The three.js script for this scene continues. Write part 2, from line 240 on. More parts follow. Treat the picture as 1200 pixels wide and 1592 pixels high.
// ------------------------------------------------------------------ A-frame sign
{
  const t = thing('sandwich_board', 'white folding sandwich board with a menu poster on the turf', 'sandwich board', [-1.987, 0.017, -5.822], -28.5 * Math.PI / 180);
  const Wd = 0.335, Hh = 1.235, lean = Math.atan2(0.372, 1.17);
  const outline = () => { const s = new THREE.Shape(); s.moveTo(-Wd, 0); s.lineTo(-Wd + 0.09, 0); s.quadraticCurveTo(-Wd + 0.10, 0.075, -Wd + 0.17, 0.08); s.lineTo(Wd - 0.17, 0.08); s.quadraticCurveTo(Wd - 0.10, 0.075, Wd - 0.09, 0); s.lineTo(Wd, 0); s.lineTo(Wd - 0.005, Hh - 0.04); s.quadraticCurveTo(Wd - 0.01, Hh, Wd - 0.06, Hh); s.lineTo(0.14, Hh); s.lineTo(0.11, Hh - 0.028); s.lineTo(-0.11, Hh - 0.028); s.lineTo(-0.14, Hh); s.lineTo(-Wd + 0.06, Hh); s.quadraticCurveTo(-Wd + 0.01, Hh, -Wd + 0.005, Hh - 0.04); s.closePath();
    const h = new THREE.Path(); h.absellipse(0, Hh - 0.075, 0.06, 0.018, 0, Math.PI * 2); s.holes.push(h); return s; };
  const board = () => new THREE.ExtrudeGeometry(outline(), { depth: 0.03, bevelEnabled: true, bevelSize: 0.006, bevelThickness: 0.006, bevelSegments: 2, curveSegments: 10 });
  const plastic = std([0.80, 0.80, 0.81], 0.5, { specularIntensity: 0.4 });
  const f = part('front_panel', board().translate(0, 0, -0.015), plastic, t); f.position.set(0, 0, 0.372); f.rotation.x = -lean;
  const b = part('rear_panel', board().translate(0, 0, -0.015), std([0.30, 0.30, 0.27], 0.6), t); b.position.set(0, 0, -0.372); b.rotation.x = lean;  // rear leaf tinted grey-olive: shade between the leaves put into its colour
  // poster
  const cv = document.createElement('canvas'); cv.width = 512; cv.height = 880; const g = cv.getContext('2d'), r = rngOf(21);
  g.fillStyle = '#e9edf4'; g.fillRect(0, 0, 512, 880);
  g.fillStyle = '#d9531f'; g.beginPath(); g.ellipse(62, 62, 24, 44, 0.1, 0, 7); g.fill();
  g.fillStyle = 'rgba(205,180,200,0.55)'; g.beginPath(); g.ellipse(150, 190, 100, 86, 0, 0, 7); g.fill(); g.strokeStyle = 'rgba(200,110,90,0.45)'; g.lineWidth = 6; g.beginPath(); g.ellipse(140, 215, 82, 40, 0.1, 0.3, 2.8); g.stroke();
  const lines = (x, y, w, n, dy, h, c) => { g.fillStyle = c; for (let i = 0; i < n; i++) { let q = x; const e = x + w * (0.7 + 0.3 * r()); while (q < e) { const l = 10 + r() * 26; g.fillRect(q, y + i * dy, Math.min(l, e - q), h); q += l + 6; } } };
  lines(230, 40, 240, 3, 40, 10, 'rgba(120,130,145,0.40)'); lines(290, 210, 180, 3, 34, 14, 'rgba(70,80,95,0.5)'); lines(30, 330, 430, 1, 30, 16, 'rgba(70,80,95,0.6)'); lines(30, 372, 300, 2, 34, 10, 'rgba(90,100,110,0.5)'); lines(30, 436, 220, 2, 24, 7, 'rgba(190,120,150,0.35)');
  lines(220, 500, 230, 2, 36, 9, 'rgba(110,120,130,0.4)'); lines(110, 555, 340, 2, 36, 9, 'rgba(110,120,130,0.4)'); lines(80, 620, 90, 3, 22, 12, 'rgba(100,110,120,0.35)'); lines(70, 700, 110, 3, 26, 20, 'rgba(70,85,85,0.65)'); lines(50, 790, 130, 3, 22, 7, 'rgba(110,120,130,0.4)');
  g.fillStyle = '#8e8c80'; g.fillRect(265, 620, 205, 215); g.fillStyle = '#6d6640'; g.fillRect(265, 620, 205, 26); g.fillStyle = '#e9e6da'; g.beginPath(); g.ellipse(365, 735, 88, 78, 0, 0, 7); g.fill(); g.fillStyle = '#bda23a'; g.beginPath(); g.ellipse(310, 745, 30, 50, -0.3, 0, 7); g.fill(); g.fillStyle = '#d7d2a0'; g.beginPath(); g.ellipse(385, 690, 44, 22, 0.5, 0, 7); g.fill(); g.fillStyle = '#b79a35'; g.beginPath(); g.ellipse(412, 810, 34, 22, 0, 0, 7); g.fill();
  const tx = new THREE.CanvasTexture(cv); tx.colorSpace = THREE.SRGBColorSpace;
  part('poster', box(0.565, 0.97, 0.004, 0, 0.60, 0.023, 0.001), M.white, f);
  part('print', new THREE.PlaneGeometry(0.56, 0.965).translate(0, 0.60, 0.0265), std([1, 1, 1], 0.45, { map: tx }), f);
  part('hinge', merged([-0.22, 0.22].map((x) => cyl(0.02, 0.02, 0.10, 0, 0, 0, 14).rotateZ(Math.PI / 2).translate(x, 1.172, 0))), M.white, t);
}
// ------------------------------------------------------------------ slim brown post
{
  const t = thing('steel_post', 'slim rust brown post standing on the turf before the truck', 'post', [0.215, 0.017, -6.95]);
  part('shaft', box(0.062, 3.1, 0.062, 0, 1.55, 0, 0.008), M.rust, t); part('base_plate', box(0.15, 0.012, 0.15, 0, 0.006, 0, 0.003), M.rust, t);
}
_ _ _
From the first line to the last, retype the data exactly.

— COMPLETED TASK —
The three.js script for this scene continues. Write part 2, from line 240 on. More parts follow. Treat the picture as 1200 pixels wide and 1592 pixels high.
// ------------------------------------------------------------------ A-frame sign
{
  const t = thing('sandwich_board', 'white folding sandwich board with a menu poster on the turf', 'sandwich board', [-1.987, 0.017, -5.822], -28.5 * Math.PI / 180);
  const Wd = 0.335, Hh = 1.235, lean = Math.atan2(0.372, 1.17);
  const outline = () => { const s = new THREE.Shape(); s.moveTo(-Wd, 0); s.lineTo(-Wd + 0.09, 0); s.quadraticCurveTo(-Wd + 0.10, 0.075, -Wd + 0.17, 0.08); s.lineTo(Wd - 0.17, 0.08); s.quadraticCurveTo(Wd - 0.10, 0.075, Wd - 0.09, 0); s.lineTo(Wd, 0); s.lineTo(Wd - 0.005, Hh - 0.04); s.quadraticCurveTo(Wd - 0.01, Hh, Wd - 0.06, Hh); s.lineTo(0.14, Hh); s.lineTo(0.11, Hh - 0.028); s.lineTo(-0.11, Hh - 0.028); s.lineTo(-0.14, Hh); s.lineTo(-Wd + 0.06, Hh); s.quadraticCurveTo(-Wd + 0.01, Hh, -Wd + 0.005, Hh - 0.04); s.closePath();
    const h = new THREE.Path(); h.absellipse(0, Hh - 0.075, 0.06, 0.018, 0, Math.PI * 2); s.holes.push(h); return s; };
  const board = () => new THREE.ExtrudeGeometry(outline(), { depth: 0.03, bevelEnabled: true, bevelSize: 0.006, bevelThickness: 0.006, bevelSegments: 2, curveSegments: 10 });
  const plastic = std([0.80, 0.80, 0.81], 0.5, { specularIntensity: 0.4 });
  const f = part('front_panel', board().translate(0, 0, -0.015), plastic, t); f.position.set(0, 0, 0.372); f.rotation.x = -lean;
  const b = part('rear_panel', board().translate(0, 0, -0.015), std([0.30, 0.30, 0.27], 0.6), t); b.position.set(0, 0, -0.372); b.rotation.x = lean;  // rear leaf tinted grey-olive: shade between the leaves put into its colour
  // poster
  const cv = document.createElement('canvas'); cv.width = 512; cv.height = 880; const g = cv.getContext('2d'), r = rngOf(21);
  g.fillStyle = '#e9edf4'; g.fillRect(0, 0, 512, 880);
  g.fillStyle = '#d9531f'; g.beginPath(); g.ellipse(62, 62, 24, 44, 0.1, 0, 7); g.fill();
  g.fillStyle = 'rgba(205,180,200,0.55)'; g.beginPath(); g.ellipse(150, 190, 100, 86, 0, 0, 7); g.fill(); g.strokeStyle = 'rgba(200,110,90,0.45)'; g.lineWidth = 6; g.beginPath(); g.ellipse(140, 215, 82, 40, 0.1, 0.3, 2.8); g.stroke();
  const lines = (x, y, w, n, dy, h, c) => { g.fillStyle = c; for (let i = 0; i < n; i++) { let q = x; const e = x + w * (0.7 + 0.3 * r()); while (q < e) { const l = 10 + r() * 26; g.fillRect(q, y + i * dy, Math.min(l, e - q), h); q += l + 6; } } };
  lines(230, 40, 240, 3, 40, 10, 'rgba(120,130,145,0.40)'); lines(290, 210, 180, 3, 34, 14, 'rgba(70,80,95,0.5)'); lines(30, 330, 430, 1, 30, 16, 'rgba(70,80,95,0.6)'); lines(30, 372, 300, 2, 34, 10, 'rgba(90,100,110,0.5)'); lines(30, 436, 220, 2, 24, 7, 'rgba(190,120,150,0.35)');
  lines(220, 500, 230, 2, 36, 9, 'rgba(110,120,130,0.4)'); lines(110, 555, 340, 2, 36, 9, 'rgba(110,120,130,0.4)'); lines(80, 620, 90, 3, 22, 12, 'rgba(100,110,120,0.35)'); lines(70, 700, 110, 3, 26, 20, 'rgba(70,85,85,0.65)'); lines(50, 790, 130, 3, 22, 7, 'rgba(110,120,130,0.4)');
  g.fillStyle = '#8e8c80'; g.fillRect(265, 620, 205, 215); g.fillStyle = '#6d6640'; g.fillRect(265, 620, 205, 26); g.fillStyle = '#e9e6da'; g.beginPath(); g.ellipse(365, 735, 88, 78, 0, 0, 7); g.fill(); g.fillStyle = '#bda23a'; g.beginPath(); g.ellipse(310, 745, 30, 50, -0.3, 0, 7); g.fill(); g.fillStyle = '#d7d2a0'; g.beginPath(); g.ellipse(385, 690, 44, 22, 0.5, 0, 7); g.fill(); g.fillStyle = '#b79a35'; g.beginPath(); g.ellipse(412, 810, 34, 22, 0, 0, 7); g.fill();
  const tx = new THREE.CanvasTexture(cv); tx.colorSpace = THREE.SRGBColorSpace;
  part('poster', box(0.565, 0.97, 0.004, 0, 0.60, 0.023, 0.001), M.white, f);
  part('print', new THREE.PlaneGeometry(0.56, 0.965).translate(0, 0.60, 0.0265), std([1, 1, 1], 0.45, { map: tx }), f);
  part('hinge', merged([-0.22, 0.22].map((x) => cyl(0.02, 0.02, 0.10, 0, 0, 0, 14).rotateZ(Math.PI / 2).translate(x, 1.172, 0))), M.white, t);
}
// ------------------------------------------------------------------ slim brown post
{
  const t = thing('steel_post', 'slim rust brown post standing on the turf before the truck', 'post', [0.215, 0.017, -6.95]);
  part('shaft', box(0.062, 3.1, 0.062, 0, 1.55, 0, 0.008), M.rust, t); part('base_plate', box(0.15, 0.012, 0.15, 0, 0.006, 0, 0.003), M.rust, t);
}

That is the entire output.